Svartholm (1998), como já foi referido neste livro, propõe que não se compare os resultados obtidos no uso da Língua Majoritária escrita por crianças surdas com os atingidos pelas ouvintes aprendendo a mesma língua, mas sim com dados de crianças aprendendo uma segunda língua. A Língua Majoritária, no nosso caso o Português, é a segunda língua dos alunos surdos, já que a primeira é a Língua de Sinais.
Este fato é reconhecido pelo Decreto Federal nº 5.626, o qual estabelece que, na correção das provas escritas, devem ser adotados mecanismos de avaliação coerentes com o aprendizado de segunda língua, valorizando o aspecto semântico e reconhecendo a singularidade lingüística manifestada no aspecto formal da Língua Portuguesa.
Ainda em relação ao papel da visão na aquisição da escrita por alunos surdos, vale ressaltar que, diferentemente dos ouvintes, que se baseiam na audição para elaborar suas hipóteses sobre a escrita, os alunos surdos fazem uso da visão e, por este motivo, espera-se que suas hipóteses não
sejam as mesmas. O fato de ser diferente, não significa que os alunos surdos não levantem hipóteses sobre a escrita e nem que suas hipóteses não conduzam à aquisição da Língua Portuguesa na modalidade escrita.

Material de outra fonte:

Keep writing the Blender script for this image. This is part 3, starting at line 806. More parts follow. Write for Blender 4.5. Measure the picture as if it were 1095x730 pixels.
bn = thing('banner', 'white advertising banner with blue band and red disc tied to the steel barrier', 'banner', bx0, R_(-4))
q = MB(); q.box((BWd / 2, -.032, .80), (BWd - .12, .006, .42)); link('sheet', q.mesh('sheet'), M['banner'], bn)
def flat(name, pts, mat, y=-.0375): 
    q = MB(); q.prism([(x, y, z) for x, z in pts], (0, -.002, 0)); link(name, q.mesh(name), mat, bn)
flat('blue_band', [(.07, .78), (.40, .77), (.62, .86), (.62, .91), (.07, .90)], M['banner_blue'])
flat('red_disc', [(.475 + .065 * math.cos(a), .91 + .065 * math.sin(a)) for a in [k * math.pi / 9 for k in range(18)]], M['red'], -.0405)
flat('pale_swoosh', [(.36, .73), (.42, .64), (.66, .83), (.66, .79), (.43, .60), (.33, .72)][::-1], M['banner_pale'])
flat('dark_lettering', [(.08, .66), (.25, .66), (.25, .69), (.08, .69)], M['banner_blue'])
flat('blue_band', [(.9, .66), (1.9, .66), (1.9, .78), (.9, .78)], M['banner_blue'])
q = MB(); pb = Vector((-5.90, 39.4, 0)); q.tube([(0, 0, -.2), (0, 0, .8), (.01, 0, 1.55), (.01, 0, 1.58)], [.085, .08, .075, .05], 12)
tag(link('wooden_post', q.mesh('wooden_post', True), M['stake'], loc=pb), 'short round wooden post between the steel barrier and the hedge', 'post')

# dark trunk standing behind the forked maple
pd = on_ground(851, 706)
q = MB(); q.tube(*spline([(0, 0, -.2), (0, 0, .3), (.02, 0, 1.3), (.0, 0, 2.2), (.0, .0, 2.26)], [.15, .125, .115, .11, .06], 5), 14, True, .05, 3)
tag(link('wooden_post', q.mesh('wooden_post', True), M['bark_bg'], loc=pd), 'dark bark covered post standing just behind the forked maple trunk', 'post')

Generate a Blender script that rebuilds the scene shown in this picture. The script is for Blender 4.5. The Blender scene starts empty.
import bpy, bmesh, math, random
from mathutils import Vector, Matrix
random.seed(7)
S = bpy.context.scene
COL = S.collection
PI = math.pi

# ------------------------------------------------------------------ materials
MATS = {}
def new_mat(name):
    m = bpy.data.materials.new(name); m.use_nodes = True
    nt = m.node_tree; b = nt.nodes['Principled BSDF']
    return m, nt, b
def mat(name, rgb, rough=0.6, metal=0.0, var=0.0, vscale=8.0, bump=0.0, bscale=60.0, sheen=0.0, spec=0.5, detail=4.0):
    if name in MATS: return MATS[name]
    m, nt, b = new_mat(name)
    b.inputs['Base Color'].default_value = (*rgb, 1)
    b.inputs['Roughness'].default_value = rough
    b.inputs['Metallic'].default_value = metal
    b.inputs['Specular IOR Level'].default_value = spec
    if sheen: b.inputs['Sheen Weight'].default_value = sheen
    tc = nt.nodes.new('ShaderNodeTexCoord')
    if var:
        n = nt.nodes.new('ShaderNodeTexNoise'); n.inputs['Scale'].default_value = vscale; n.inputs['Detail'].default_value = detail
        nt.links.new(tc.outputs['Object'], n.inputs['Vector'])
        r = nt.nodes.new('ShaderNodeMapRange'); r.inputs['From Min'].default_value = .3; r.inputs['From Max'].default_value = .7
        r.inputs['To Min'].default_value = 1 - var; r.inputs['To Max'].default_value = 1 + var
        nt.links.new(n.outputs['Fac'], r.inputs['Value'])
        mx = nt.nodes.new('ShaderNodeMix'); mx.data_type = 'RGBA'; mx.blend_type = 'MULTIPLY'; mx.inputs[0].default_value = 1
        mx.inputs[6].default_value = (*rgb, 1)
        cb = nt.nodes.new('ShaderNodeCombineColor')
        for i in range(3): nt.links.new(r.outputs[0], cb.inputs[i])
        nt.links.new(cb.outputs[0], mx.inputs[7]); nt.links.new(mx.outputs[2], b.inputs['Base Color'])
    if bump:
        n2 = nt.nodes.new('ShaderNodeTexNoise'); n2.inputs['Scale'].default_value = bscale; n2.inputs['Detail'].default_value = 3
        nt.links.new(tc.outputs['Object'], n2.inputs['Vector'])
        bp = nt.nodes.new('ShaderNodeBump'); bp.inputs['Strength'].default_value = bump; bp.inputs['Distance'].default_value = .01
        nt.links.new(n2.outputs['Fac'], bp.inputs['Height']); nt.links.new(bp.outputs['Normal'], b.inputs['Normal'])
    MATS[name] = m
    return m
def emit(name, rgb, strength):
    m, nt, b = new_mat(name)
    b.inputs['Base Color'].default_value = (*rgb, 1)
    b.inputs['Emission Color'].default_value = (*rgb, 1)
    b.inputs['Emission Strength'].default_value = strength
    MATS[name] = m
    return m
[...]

Outro aspecto a considerar é que o pouco conhecimento da Língua Portuguesa não deve ser impedimento para que os alunos surdos participem de atividades de escrita desde o início do processo. No entanto, é esperado que eles necessitem, por mais tempo do que os ouvintes, que o professor ouvinte atue como escriba, escrevendo, na Língua Portuguesa, o que eles sinalizam na Língua de Sinais.
Ao passar, para a Língua Portuguesa, uma mensagem expressa na Língua de Sinais, o professor deve chamar a atenção para diferenças lingüísticas e textuais entre as duas línguas.